Wo stehen die Grünen ein Jahr vor der nächsten Bundestagswahl?

Die Partei steht momentan deutlich schlechter da als noch vor einem Jahr. Anfang 2011 war sie im Höhenflug, da galt sie schon als neue Volkspartei. Davon ist nichts geblieben. Die Grünen stehen jetzt in der Wählergunst wieder dort, wo sie 2009/2010 waren. Die anderen kleineren Parteien stehen aber noch deutlich schlechter da. Die FDP ist fast nicht mehr vorhanden, auch die Linkspartei kämpft mit sich. Die Grünen sind ganz klar dritte Kraft.

Ist die Euro-Krise ein gutes Thema für die Grünen?

Sie ist kein Thema, mit dem sie punkten können. Die Wähler sehen ihre Kompetenzen ganz klar in der Umweltpolitik. Das ist ihr Markenkern, und dabei sollten sie auch bleiben. Das könnte ein Problem sein, weil es nicht das Thema der Bundestagswahl werden wird. Die Grünen könnten sich aber bei der Energiewende stärker profilieren.

Schadet oder nützt es den Grünen, dass sie bisher keinen Spitzenkandidaten haben?

Einerseits akzeptieren die Anhänger der Grünen durchaus, dass sie weit weniger personalisiert sind. Eine starke Personalisierung hat in Berlin mit Renate Künast für die Grünen nicht gut funktioniert. Auf der anderen Seite ist es heute so, dass Wahlkämpfe auf Personen zugeschnitten werden. Dem müssen die Grünen Rechnung tragen.

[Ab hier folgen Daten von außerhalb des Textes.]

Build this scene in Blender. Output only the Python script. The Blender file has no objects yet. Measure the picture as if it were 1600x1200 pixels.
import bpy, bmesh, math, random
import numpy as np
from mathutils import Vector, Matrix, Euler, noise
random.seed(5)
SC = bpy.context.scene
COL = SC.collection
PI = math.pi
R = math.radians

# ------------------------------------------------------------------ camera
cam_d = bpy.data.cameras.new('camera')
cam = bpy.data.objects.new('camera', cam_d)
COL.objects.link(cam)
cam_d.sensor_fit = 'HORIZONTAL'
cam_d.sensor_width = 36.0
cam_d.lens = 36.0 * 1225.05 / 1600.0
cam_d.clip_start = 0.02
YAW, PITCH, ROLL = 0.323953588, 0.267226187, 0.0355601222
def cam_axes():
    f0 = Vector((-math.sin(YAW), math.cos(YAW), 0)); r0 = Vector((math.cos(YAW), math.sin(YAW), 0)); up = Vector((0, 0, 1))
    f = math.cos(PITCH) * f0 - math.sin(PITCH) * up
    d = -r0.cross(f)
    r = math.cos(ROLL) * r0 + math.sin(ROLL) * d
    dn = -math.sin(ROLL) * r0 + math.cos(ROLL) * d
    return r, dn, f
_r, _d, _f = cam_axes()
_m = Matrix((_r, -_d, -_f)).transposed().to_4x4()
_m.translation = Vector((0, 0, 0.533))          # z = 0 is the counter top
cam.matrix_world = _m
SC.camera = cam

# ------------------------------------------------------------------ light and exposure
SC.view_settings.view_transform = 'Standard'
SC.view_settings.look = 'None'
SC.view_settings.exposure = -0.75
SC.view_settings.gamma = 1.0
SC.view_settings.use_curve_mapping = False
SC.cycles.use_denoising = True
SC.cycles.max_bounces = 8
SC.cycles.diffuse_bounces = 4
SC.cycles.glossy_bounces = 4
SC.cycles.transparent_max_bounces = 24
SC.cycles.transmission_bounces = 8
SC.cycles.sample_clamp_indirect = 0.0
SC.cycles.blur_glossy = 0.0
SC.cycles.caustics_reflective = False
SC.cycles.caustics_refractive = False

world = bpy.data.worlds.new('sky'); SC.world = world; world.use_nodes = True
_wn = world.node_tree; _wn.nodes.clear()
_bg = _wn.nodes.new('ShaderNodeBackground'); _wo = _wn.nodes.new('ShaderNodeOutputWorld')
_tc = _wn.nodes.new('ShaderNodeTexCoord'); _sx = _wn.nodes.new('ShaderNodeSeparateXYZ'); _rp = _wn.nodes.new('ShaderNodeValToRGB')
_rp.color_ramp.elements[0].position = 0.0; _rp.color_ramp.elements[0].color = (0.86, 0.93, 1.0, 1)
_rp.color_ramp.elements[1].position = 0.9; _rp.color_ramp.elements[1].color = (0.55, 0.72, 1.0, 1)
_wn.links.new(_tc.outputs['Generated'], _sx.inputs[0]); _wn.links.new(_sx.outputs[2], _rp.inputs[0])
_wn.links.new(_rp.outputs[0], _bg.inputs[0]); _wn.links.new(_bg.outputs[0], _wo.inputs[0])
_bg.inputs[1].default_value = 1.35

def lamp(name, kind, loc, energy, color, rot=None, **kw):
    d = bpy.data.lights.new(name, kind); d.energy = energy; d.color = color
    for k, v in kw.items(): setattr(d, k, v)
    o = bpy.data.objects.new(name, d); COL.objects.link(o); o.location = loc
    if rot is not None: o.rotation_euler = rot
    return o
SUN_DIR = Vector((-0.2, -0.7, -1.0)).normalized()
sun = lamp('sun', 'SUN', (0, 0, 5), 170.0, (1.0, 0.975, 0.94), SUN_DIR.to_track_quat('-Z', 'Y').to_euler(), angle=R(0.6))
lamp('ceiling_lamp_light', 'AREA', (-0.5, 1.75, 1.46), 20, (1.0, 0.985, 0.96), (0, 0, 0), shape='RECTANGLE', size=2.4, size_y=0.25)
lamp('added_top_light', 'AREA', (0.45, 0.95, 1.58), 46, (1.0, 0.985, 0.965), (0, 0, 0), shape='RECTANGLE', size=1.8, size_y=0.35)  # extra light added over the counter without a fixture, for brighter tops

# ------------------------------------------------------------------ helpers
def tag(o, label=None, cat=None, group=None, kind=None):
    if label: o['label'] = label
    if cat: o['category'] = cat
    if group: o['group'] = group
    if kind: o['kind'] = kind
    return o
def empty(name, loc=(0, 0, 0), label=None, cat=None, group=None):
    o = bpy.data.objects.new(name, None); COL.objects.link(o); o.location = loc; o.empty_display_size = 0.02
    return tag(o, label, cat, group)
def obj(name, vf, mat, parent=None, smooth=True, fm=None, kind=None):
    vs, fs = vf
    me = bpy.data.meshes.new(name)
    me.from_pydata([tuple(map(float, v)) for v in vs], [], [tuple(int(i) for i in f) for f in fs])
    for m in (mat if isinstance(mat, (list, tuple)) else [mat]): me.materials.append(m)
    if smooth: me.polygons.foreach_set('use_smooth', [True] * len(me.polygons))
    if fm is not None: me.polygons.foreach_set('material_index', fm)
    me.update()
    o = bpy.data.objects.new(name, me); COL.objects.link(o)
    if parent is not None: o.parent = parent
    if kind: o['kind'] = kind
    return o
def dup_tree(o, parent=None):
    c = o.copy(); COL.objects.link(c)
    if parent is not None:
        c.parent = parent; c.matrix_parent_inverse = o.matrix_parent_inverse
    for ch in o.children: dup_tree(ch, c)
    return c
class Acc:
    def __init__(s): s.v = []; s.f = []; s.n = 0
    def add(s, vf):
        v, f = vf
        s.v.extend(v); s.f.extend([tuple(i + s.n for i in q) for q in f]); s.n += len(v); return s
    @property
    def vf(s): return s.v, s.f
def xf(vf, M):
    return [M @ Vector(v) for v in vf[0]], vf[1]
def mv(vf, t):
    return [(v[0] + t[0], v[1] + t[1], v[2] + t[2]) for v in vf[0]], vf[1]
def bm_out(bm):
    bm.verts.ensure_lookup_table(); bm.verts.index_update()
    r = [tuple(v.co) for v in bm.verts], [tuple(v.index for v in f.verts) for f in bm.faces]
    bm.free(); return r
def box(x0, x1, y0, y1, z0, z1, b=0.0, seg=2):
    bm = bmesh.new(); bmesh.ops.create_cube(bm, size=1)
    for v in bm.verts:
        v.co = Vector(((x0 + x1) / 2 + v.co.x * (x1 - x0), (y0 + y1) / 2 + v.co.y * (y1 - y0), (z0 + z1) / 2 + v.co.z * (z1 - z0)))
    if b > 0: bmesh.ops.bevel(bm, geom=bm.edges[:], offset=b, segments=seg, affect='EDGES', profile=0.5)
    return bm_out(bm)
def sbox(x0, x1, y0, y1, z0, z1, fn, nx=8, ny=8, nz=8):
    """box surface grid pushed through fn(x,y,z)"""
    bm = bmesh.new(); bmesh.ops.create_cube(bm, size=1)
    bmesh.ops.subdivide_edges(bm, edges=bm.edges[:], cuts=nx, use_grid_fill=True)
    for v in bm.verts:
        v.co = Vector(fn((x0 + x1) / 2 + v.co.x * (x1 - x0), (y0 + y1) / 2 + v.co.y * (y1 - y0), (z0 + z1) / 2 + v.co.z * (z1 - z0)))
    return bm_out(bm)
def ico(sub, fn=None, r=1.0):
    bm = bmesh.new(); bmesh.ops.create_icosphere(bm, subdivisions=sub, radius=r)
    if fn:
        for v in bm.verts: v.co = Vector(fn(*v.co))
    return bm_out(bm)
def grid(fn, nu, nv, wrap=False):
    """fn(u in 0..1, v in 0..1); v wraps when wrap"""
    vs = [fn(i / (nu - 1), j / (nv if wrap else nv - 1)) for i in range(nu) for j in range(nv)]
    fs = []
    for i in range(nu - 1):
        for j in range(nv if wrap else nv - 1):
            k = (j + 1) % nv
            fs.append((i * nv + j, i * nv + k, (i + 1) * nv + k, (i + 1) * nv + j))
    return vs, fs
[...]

Wenn die Piraten ihnen Wähler abgreifen, wo können die Grünen hinzugewinnen?

Sie haben sich durchaus neue Wählerschichten erschlossen. Sie werden vom neuen Bürgertum gewählt. Das sind Besserverdienende mit einer anderen Werteordnung als die der FDP-Wähler, die auch aus dem Bürgertum kommen. Um den Piraten zu begegnen, müssten sie deutlicher machen, dass sie auch auf Transparenz und Mitmachen setzen. Da haben die Piraten im Augenblick ein Alleinstellungsmerkmal, das objektiv gar nicht so gerechtfertigt ist.

Die Grünen sagen offen, dass sie mit der SPD eine Koalition bilden wollen. Ist das klug?

In unserem jetzigen Parteiensystem halte ich es generell für falsch, sich auf Gedeih und Verderb auf eine andere Partei festzulegen. Man sollte zwar im Wahlkampf seine Präferenzen sehr deutlich machen, aber nicht alle anderen Möglichkeiten definitiv vorher ausschließen.

Wäre Schwarz-Grün noch möglich?

Auf jeden Fall. Insbesondere das Hauptstreitthema Atompolitik ist durch den Atomausstieg nun erledigt. Ein Teil der grünen Führung wäre dafür offen.

Wie hat das Mitregieren in vielen Landtagen die Partei verändert?

Wie man in Baden-Württemberg sehen kann, verändert es die Grünen schon. Sie müssen Kompromisse machen und ihrer Klientel erklären, dass die Bäume nicht in den Himmel wachsen. Das ist ein Lernprozess für die Partei.

Sehen Sie die Zeit für einen Generationenwechsel in der Führung gekommen?

Grundsätzlich ja, aber ein Wechsel allein löst noch keine Probleme. Man muss auch die richtigen Leute dafür haben. Da ist die Personaldecke noch etwas dünn. Außerdem binden die „Älteren“ die traditionelle Stammklientel, die mit ihnen alt geworden ist und sie schätzt.